* Begin *
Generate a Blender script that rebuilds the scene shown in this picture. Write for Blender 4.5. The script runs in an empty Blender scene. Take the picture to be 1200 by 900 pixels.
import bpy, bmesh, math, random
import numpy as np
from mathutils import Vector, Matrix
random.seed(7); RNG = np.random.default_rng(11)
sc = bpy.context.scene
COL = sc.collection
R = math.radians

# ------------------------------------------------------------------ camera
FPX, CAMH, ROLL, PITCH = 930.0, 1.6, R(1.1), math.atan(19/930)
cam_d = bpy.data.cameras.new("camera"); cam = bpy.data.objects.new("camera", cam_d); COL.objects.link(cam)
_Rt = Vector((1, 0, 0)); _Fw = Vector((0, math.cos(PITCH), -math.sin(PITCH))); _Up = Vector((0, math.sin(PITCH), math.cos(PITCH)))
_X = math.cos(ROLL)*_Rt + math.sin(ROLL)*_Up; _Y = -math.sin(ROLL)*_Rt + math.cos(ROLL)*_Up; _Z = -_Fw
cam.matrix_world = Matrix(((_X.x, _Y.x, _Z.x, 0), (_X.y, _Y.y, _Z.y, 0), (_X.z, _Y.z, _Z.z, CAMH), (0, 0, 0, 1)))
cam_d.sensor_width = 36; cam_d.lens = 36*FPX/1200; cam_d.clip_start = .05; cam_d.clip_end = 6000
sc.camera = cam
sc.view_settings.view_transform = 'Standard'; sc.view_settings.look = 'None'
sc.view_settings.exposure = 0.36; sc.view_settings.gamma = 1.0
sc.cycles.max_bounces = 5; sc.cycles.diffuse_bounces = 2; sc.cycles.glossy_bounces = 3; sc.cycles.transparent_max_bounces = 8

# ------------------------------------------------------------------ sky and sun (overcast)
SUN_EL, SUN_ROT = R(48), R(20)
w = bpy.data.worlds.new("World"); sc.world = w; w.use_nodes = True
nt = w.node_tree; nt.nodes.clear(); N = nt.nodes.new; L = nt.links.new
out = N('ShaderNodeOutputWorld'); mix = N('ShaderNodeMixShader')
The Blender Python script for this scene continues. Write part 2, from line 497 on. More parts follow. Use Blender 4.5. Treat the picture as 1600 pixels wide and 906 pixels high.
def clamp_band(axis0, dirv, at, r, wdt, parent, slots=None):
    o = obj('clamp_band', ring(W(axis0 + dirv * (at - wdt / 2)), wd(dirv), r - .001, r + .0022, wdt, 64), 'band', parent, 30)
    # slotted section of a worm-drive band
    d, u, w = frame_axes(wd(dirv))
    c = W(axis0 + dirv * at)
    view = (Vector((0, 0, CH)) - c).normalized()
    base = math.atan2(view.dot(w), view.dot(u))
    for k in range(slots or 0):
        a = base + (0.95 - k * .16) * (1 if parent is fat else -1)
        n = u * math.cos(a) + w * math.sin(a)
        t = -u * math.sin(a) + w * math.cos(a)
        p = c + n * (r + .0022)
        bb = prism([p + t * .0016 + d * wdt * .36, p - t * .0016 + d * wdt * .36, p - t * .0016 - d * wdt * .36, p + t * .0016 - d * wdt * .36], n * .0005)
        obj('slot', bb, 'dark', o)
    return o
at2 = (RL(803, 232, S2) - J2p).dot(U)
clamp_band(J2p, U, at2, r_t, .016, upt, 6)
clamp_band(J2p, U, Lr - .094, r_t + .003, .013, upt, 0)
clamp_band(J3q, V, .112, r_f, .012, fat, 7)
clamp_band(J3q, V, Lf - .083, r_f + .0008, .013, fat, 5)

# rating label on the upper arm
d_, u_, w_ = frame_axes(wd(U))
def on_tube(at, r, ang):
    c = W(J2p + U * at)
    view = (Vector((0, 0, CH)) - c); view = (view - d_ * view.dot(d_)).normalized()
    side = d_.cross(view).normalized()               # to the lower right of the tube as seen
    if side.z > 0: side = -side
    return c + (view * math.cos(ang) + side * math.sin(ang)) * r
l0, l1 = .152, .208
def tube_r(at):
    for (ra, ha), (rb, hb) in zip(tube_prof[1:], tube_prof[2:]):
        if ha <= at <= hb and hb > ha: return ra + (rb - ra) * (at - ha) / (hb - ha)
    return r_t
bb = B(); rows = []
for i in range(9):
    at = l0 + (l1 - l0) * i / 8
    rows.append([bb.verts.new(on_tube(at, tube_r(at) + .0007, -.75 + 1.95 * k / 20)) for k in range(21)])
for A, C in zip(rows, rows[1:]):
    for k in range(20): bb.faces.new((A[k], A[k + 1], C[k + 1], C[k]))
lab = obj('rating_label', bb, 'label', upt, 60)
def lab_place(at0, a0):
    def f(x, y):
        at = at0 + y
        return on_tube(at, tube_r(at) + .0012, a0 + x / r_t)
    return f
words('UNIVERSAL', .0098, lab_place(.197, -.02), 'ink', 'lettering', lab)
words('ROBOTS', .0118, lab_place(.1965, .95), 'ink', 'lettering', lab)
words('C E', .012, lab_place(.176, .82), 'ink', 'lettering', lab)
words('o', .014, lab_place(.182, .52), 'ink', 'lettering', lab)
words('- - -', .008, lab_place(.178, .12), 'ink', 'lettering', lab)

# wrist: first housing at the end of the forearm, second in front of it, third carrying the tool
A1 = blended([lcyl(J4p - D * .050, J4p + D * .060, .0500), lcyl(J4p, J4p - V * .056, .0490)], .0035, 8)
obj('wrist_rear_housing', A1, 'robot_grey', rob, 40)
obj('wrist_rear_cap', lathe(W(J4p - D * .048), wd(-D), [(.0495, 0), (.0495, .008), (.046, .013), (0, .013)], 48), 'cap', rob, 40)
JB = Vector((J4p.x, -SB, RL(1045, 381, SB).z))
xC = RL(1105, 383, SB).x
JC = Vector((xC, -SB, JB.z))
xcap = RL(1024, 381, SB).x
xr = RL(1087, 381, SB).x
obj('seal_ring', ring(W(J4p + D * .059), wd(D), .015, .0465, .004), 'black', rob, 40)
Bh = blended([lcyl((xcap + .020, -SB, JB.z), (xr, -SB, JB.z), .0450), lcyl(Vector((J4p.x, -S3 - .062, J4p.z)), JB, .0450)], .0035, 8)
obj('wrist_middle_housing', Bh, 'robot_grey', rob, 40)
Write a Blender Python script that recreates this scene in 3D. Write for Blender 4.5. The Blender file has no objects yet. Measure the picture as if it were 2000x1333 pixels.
* End *
**Requirement**
Print only the lines that run from the start of the listing to the line bearing "R = math.radians"; please keep the first line and that last one, exactly as they appear.

**Solution to this exercise**
Generate a Blender script that rebuilds the scene shown in this picture. Write for Blender 4.5. The script runs in an empty Blender scene. Take the picture to be 1200 by 900 pixels.
import bpy, bmesh, math, random
import numpy as np
from mathutils import Vector, Matrix
random.seed(7); RNG = np.random.default_rng(11)
sc = bpy.context.scene
COL = sc.collection
R = math.radians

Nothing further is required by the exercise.